» **DATA PROVIDED**:

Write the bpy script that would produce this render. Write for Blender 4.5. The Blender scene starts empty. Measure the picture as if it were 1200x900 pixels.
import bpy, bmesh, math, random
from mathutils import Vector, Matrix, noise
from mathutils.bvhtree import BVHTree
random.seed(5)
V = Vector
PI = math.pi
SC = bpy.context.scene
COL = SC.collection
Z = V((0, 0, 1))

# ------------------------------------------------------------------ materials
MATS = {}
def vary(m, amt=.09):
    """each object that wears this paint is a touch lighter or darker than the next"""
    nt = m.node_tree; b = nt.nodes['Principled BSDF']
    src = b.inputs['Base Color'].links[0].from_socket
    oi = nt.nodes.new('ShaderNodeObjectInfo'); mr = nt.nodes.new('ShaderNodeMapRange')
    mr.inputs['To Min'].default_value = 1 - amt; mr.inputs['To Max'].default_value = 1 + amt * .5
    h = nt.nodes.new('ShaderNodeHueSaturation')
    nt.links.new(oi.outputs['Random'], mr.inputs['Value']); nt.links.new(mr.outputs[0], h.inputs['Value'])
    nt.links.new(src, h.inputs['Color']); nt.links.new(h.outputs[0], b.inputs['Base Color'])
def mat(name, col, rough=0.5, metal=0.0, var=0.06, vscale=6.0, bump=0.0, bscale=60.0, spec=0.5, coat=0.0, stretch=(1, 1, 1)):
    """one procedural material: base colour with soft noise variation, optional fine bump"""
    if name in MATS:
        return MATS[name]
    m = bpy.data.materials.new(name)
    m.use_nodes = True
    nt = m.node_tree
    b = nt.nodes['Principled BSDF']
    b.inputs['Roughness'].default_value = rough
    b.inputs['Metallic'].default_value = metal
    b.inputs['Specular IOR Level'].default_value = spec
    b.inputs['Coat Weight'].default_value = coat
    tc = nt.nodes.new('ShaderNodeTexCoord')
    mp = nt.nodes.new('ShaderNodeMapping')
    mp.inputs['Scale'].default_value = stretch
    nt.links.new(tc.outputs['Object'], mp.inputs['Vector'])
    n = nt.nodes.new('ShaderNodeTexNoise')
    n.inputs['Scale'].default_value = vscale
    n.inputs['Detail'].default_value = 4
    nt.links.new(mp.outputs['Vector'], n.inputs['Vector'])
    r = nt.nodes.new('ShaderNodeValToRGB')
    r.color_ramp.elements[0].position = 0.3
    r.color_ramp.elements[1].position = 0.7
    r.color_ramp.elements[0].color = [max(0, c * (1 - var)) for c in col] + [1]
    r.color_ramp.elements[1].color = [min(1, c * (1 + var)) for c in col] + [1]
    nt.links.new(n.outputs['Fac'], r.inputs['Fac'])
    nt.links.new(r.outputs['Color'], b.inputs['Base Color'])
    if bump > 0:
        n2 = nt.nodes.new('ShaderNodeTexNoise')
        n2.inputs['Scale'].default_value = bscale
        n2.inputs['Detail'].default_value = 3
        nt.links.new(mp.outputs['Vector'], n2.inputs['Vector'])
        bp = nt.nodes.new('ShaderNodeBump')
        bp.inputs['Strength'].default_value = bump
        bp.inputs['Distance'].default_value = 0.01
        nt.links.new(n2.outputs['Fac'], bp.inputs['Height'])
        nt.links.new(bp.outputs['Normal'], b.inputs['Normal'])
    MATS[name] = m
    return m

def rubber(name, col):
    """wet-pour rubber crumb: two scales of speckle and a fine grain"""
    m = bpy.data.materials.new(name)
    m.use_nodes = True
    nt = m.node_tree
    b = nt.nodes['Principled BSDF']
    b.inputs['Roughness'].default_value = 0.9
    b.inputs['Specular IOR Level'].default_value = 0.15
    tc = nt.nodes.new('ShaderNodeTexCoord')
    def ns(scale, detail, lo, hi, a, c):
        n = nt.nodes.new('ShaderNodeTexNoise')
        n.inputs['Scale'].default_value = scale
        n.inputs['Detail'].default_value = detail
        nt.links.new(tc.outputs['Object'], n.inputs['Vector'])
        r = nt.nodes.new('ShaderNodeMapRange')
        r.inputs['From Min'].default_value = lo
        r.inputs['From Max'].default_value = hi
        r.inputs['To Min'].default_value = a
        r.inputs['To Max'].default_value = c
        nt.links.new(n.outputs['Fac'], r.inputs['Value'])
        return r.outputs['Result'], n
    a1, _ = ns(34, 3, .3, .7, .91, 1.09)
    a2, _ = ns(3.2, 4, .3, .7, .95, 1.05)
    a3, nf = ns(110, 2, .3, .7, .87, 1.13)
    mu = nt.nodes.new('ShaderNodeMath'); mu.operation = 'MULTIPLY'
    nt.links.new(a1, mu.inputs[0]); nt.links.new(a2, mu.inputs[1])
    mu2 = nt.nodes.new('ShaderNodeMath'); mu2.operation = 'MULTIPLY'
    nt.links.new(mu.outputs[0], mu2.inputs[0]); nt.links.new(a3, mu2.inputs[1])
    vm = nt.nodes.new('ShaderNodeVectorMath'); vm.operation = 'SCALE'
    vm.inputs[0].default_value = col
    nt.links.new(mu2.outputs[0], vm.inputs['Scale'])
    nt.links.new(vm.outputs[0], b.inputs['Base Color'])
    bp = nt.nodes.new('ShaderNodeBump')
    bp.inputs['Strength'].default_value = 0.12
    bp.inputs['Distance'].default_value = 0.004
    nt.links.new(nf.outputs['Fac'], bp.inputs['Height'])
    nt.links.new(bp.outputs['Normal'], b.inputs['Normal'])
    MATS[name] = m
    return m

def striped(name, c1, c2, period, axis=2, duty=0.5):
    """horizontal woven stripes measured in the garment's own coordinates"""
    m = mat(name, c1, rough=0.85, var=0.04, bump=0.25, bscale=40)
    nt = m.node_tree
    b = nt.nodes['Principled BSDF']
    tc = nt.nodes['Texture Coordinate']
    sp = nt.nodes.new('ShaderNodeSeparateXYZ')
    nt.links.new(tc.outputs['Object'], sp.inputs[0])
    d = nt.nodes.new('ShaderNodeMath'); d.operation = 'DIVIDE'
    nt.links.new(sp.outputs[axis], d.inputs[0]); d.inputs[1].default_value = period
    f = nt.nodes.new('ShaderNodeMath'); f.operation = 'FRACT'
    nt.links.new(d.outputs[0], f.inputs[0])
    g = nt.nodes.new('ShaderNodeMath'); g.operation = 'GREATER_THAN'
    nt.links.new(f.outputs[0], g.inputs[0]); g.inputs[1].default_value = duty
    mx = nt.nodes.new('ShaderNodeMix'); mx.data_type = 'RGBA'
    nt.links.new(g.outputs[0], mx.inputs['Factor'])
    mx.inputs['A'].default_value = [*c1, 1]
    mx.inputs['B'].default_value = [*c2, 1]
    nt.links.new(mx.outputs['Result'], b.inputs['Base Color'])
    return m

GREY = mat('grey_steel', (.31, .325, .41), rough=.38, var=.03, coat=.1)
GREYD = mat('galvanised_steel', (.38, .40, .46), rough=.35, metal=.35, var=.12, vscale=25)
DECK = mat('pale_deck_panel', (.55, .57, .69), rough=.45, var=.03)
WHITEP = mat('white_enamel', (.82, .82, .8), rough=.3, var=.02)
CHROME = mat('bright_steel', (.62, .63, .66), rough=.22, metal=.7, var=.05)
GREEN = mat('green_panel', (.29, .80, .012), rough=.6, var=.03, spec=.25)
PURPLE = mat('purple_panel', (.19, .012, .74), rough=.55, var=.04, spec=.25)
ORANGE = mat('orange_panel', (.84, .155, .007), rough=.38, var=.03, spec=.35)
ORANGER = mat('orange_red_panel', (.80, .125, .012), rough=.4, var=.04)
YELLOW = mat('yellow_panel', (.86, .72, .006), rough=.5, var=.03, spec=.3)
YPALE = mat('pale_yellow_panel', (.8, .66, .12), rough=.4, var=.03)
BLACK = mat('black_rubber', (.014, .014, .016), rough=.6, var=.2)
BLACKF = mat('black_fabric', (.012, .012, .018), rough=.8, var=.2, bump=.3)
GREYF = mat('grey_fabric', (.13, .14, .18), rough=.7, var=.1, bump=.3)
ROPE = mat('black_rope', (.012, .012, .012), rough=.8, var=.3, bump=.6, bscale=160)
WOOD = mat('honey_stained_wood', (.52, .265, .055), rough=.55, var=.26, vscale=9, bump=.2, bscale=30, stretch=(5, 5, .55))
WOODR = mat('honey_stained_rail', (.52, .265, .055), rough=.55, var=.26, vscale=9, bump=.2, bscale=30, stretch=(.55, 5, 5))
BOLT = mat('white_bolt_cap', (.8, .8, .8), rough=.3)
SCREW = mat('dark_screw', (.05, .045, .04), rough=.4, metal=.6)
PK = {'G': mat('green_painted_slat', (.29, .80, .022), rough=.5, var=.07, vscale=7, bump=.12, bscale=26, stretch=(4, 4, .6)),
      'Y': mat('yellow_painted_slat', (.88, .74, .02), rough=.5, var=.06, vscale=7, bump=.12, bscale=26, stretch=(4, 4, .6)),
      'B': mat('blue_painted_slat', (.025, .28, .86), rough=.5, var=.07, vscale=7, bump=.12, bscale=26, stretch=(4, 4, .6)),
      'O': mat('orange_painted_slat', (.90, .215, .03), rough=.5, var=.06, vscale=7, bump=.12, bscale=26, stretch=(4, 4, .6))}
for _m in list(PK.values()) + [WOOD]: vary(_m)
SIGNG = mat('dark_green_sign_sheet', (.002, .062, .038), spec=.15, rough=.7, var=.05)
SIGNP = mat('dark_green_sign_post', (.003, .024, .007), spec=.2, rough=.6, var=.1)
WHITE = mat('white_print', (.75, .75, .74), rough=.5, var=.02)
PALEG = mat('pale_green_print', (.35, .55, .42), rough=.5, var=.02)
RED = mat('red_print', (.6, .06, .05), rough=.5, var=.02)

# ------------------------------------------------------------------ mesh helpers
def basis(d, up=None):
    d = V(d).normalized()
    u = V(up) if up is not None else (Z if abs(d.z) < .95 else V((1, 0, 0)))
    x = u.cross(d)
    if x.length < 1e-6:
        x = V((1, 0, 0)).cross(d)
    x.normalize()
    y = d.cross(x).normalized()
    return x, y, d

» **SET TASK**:
Copy out all lines where the word "that" appears.

» **SOLUTION FOR THIS EXERCISE**:
Write the bpy script that would produce this render. Write for Blender 4.5. The Blender scene starts empty. Measure the picture as if it were 1200x900 pixels.
    """each object that wears this paint is a touch lighter or darker than the next"""